ここでは、数百万人のお客様のユースケースから、どのようにAcrobatを活用してビジネスを行っているかをいくつかご紹介します:
- HGTVの番組「100 Day Dream Home」に出演している、不動産起業家 ミカ クラインシュミット(Mika Kleinschmidt)は、顧客への請求書や業者への提案書、デザインのインスピレーションやムードボードを顧客と共有するなど、あらゆる用途でAcrobatを使用してビジネスを展開しています。
- 世界中の何百もの政府機関や自治体が、市民の体験をデジタル化するためにAcrobatを使用しています(米国50州含む)。例えば、カリフォルニア州のソノマ郡では、Acrobatを導入して50万人以上の住民のための行政サービスをデジタル化しています。
- 金融サービスやヘルスケアなどの規制の厳しい業界では、機密文書を安全かつセキュアに保ちつつ、迅速で透明性の高い、アクセスしやすい顧客体験を提供するためにAcrobatが使用されています。
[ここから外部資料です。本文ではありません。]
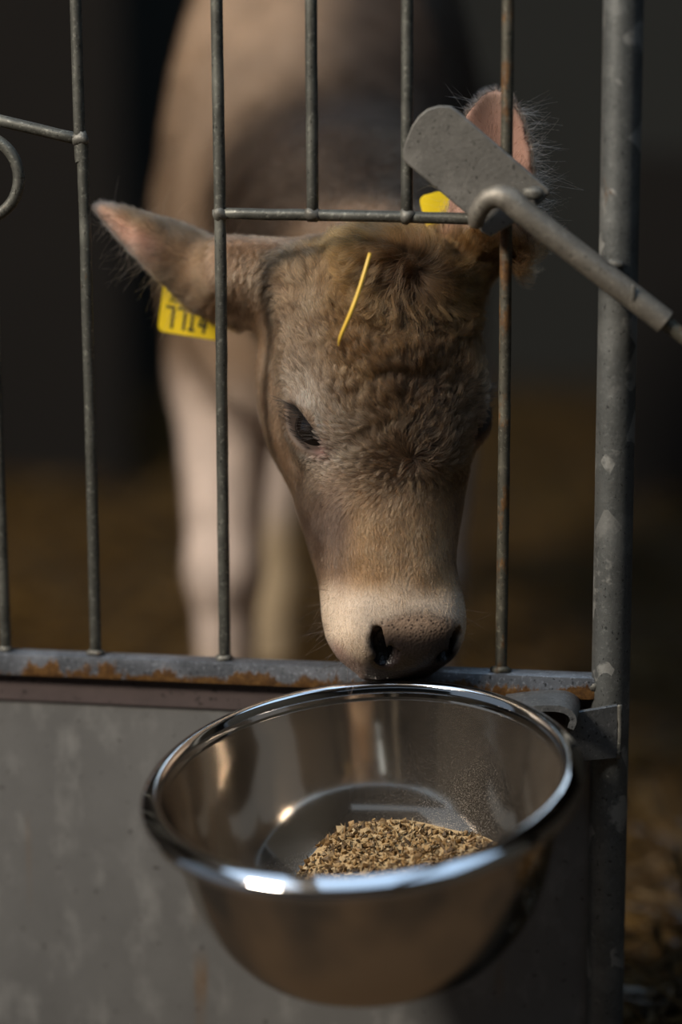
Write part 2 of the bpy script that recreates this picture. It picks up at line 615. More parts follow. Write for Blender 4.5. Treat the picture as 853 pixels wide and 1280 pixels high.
rim = resample([(r, 0, h) for r, h in [(.1570, .1565), (.1578, .1610), (.1592, .1650), (.1616, .1679), (.1650, .1688), (.1700, .1667), (.1745, .1636), (.1768, .1604), (.1774, .1568), (.1757, .1541), (.1720, .1528), (.1660, .1532), (.1585, .1540)]], 48)[:, [0, 2]]
V, F = lathe([(r, h - .018 + .009) for r, h in rim], 128)
o = obj('rim', bw(V), F, M['rim'], bowl)
fix_normals(o)


def grains(n, surf, sizes, seed):
    r = np.random.default_rng(seed)
    ico_v = np.array([(0, 0, 1), (.9, 0, .1), (0, .9, 0), (-.9, 0, -.1), (0, -.9, .05), (0, 0, -1)])
    ico_f = [(0, 1, 2), (0, 2, 3), (0, 3, 4), (0, 4, 1), (5, 2, 1), (5, 3, 2), (5, 4, 3), (5, 1, 4)]
    Vs, Fs = [], []
    for i in range(n):
        p = surf(r)
        s = sizes[int(r.integers(len(sizes)))]
        A = np.linalg.qr(r.normal(size=(3, 3)))[0]
        v = (ico_v * (1 + .25 * r.normal(size=ico_v.shape)) * np.array(s) * r.uniform(.7, 1.25)) @ A.T + p
        Fs += [[k + 6 * i for k in f] for f in ico_f]
        Vs.append(v)
    return np.vstack(Vs), Fs


def feed_h(x, y):
    return .037 + .12 * (x + .0) + .10 * y - 1.2 * (x * x) + .006 * math.sin(40 * x) * math.cos(33 * y)


def feed_surf(r):
    while True:
        x, y = r.uniform(-.13, .13, 2)
        h = feed_h(x, y)
        rad = math.hypot(x, y)
        rmax = np.interp(h, ins[:, 1], ins[:, 0]) - .003
        if rad < rmax and h > .0035:
            return np.array([x, y, h + r.uniform(-.004, .002)])


V, F = grains(5200, feed_surf, [(.0032, .0020, .0014), (.0042, .0026, .0009), (.0026, .0024, .0022), (.0060, .0014, .0012), (.0045, .0035, .0012)], 3)
gv = V
# a bed under the loose grains
nb = 40
bed, bf = [], []
for i in range(nb):
    for j in range(nb):
        x, y = -.13 + .26 * i / (nb - 1), -.13 + .26 * j / (nb - 1)
        rad = math.hypot(x, y)
        h = max(feed_h(x, y), .0020)
        rmax = np.interp(h, ins[:, 1], ins[:, 0]) - .002
        if rad > rmax:
            x, y = x * rmax / rad, y * rmax / rad
            h = max(feed_h(x, y), .0020)
        bed.append((x, y, h - .001))
for i in range(nb - 1):
    for j in range(nb - 1):
        q = (i * nb + j, (i + 1) * nb + j, (i + 1) * nb + j + 1, i * nb + j + 1)
        if max(bed[k][2] for k in q) > .0040:
            bf.append(q)
V, F = join([(gv, F), (np.array(bed), bf)])
feed = obj('feed', bw(V), F, M['feed'], None, smooth=False, origin=bw(np.array([[0, 0, .004]]))[0])
tag(feed, 'heap of mixed grain and flakes lying in the steel bowl', 'feed', kind='stuff')

# ------------------------------------------------------------------ calf: head frame
HR = np.array([[0.93336984, 0.08793636, 0.34797693], [0.35755897, -0.31204684, -0.88021495], [-0.0311822, -0.94598835, 0.32269754]])
HO = np.array([0.03908564, 0.0291, 0.80097905])        # top of the forehead; columns of HR: v (right), u (to the muzzle), w (out of the face)


def h2w(q):
    return HO + np.asarray(q, float) @ HR.T


def w2h(P):
    return (np.asarray(P, float) - HO) @ HR


EYES = []
for side, c in ((-1, (-.0580, .162, -.0450)), (1, (.0690, .147, -.0520))):
    en = np.array([side * .84, .06, .54])
    en /= np.linalg.norm(en)
    d0 = np.array([.0339, 0, -.0417]) @ HR
    if side > 0:
        d0 = d0 * np.array([-1, 1, 1])
    vd = np.array([-.217, .227, .949])
    vd = vd if side < 0 else vd * np.array([-1, 1, 1])
    el = d0 - vd * (d0 @ en) / (vd @ en)
    el /= np.linalg.norm(el)
    es = np.cross(en, el)
    EYES.append((side, np.array(c), en, el, es))


def sst(x, a, b):
    t = np.clip((x - a) / (b - a), 0, 1)
    return t * t * (3 - 2 * t)


def smin(a, b, k):
    h = np.clip(.5 + .5 * (b - a) / k, 0, 1)
    return b + (a - b) * h - k * h * (1 - h)


def smax(a, b, k):
    return -smin(-a, -b, k)


def cone(a, b, ra, rb):
    a, b = np.array(a, float), np.array(b, float)
    ab = b - a
    l2 = ab @ ab

    def f(P):
        t = np.clip(((P - a) @ ab) / l2, 0, 1)
        return np.linalg.norm(P - a - t[:, None] * ab, axis=1) - (ra + (rb - ra) * t)
    f.lo = np.minimum(a - ra, b - rb)
    f.hi = np.maximum(a + ra, b + rb)
    return f


def ell(c, r, A=None):
    c, r = np.array(c, float), np.array(r, float)
    A = np.eye(3) if A is None else A

    def f(P):
        q = (P - c) @ A
        k0 = np.linalg.norm(q / r, axis=1)
        k1 = np.linalg.norm(q / (r * r), axis=1) + 1e-9
        return k0 * (k0 - 1) / k1
    m = r.max()
    f.lo, f.hi = c - m, c + m
    return f


def hell(q, r, A=None):
    """ellipsoid in head coordinates"""
    return ell(h2w(q), r, HR if A is None else HR @ A)


HU = np.array([-.002, .010, .030, .06, .11, .16, .205, .25, .29, .318, .340, .360, .377])
HA = np.array([.040, .068, .083, .090, .092, .086, .075, .065, .0565, .0525, .0475, .0375, .0225])
HT = np.array([-.050, -.026, -.010, .002, .005, .002, -.004, -.010, -.014, -.018, -.027, -.042, -.060])
HB = np.array([-.120, -.135, -.150, -.165, -.175, -.170, -.155, -.138, -.120, -.108, -.098, -.089, -.078])


def head_sdf(P):
    q = w2h(P)
    v, u, w = q.T
    uc = np.clip(u, HU[0], HU[-1])
    a = np.interp(uc, HU, HA)
    t = np.interp(uc, HU, HT)
    b = np.interp(uc, HU, HB)
    c, h = (t + b) / 2, (t - b) / 2
    k = (w - c) / h
    ae = a * (1 - .06 * np.clip(k, -1, 1))
    v = v - (.003 + .011 * np.clip(k, -1, 1)) * sst(u, .26, .34)
    n = 2.35
    f = ((np.abs(v) / ae) ** n + np.abs(k) ** n) ** (1 / n) - 1
    d = f * np.minimum(ae, h)
    e = np.maximum(HU[0] - u, u - HU[-1])
    return np.where(e > 0, np.maximum(d, 0) * .7 + e + .0, d)


head_sdf.lo = h2w([(0, .17, -.08)])[0] - .27
head_sdf.hi = h2w([(0, .17, -.08)])[0] + .27


def loft_y(tab):
    tab = np.array(tab)

    def f(P):
        x, y, z = P.T
        yc = np.clip(y, tab[0, 0], tab[-1, 0])
        cx, zt, zb, a = (np.interp(yc, tab[:, 0], tab[:, k]) for k in (1, 2, 3, 4))
        cz, h = (zt + zb) / 2, (zt - zb) / 2
        k = (z - cz) / h
        ae = a * (1 - .02 * np.clip(k, -1, 1))
        n = 2.7
        d = (((np.abs(x - cx) / ae) ** n + np.abs(k) ** n) ** (1 / n) - 1) * np.minimum(ae, h)
        e = np.maximum(tab[0, 0] - y, y - tab[-1, 0])
        return np.where(e > 0, np.maximum(d, 0) * .7 + e, d)
    f.lo = np.array([(tab[:, 1] - tab[:, 4]).min(), tab[0, 0], tab[:, 3].min()])
    f.hi = np.array([(tab[:, 1] + tab[:, 4]).max(), tab[-1, 0], tab[:, 2].max()])
    return f


class Ear:
    def __init__(s, base, tip, nrm, hw, cup, th=.0036, bend=0.0):
        s.b = np.array(base, float)
        s.a = np.array(tip, float) - s.b
        s.L = np.linalg.norm(s.a)
        s.a /= s.L
        s.n = np.array(nrm, float)
        s.n -= s.a * (s.n @ s.a)
        s.n /= np.linalg.norm(s.n)
        s.s = np.cross(s.n, s.a)
        s.hw, s.cup, s.th, s.bend = hw, cup, th, bend
        s.lo = np.minimum(s.b, tip) - .05
        s.hi = np.maximum(s.b, tip) + .05

    def loc(s, P):
        d = P - s.b
        return d @ s.a / s.L, d @ s.s, d @ s.n

    def mid(s, t, y, h):
        return s.cup(t) * y * y / np.maximum(h, .006) + s.bend * t * t

    def __call__(s, P):
        t, y, n = s.loc(P)
        tc = np.clip(t, 0, 1)
        h = s.hw(tc)
        nc = s.mid(tc, y, h)
        d1 = np.abs(y) - h
        d2 = (np.abs(n - nc) - s.th * (1.5 - .7 * tc)) * .8
        d3 = np.maximum(-t, t - 1) * s.L
        return smax(smax(d1, d2, .004), d3, .004)


earL = Ear((-.080, .070, .738), (-.2225, .052, .8165), (-.30, .84, -.42),
           lambda t: np.interp(t, [0, .15, .3, .5, .7, .85, .95, 1], [.030, .036, .037, .029, .020, .013, .007, .003]),
           lambda t: np.interp(t, [0, .4, 1], [.75, .55, .30]))
earR = Ear((.124, .090, .772), (.1290, .045, .9175), (-.30, -.95, .05),
           lambda t: np.interp(t, [0, .15, .3, .5, .7, .85, .95, 1], [.026, .035, .039, .039, .034, .026, .015, .004]),
           lambda t: np.interp(t, [0, .4, 1], [.5, .28, .18]))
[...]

英国を拠点とする TSB銀行は、Acrobat を使用して、500 万人以上の顧客のためのデジタルファースト戦略を推進しています。
- エアバスのような企業の人事チームは、Acrobat を使用して、従業員の入社、福利厚生、業績評価、求人情報などのプロセスを合理化しています。
- インドのトップデザインスクールであるMITインスティテュート・オブ・デザインやテュレーン大学などの教育機関では、学生と講師のコラボレーション、入学や寄付手続きの合理化、教材のアップデートなどの活動にAcrobatが活用されています。
- AIシンガポールは、Acrobatのウェブサービスを活用して、様々なPDF文書に含まれる非構造化データの理解と抽出を自動化し、高度な自然言語処理モデルのトレーニングを行いました。
- Acrobatは、デジタルワークフローによって、さらに持続可能なビジネス成果をサポートします。Acrobatソリューションで作成、署名、共有、保存された文書は、紙ベースのプロセスと比較して、90%のコスト削減と95%の環境負荷の軽減を実現します。
カスタマーゼロ
アドビでは、Acrobatを使用して、ビジネス全体でデジタル文書のワークフローを実行しています。例えば、当社の 法務、営業、調達の各チームは、Acrobat を使用して、契約の完了所要時間と契約締結プロセスをスピードアップさせ、監査証跡、パスワード保護、より安全な配信により、契約書のセキュリティを向上させることができます。
デジタルドキュメントの未来を創造
アドビは、AIを活用したイノベーションによって、デジタルドキュメントの未来を創造し続けます。Liquid Modeは、アドビの人工知能(AI)と機械学習のプラットフォームであるAdobe Sensei上で動作する、画期的なモバイル読書体験ツールです。現在、Liquid Modeを使用して閲覧されたPDF数は、月間数億にものぼります。
また、先日発表されたPDF Accessibility Auto-Tag APIは、Sensei AIを使用して、PDFコンテンツをアクセシブルな情報に変換するプロセスを簡素化・拡張し、時間とコストを削減しつつも、法令遵守を強化し、より良い従業員体験と顧客体験を提供します。
私たちは、デジタルドキュメントの可能性を追求する新たな地平線に向かって、数十年にわたる経験、PDFを革新する比類のないレガシー、そして何億人ものお客様をアドビの旅にお連れできることを楽しみにしています。
※本ブログは、2023年6月15日に米国アドビブログで公開されたブログの抄訳になります。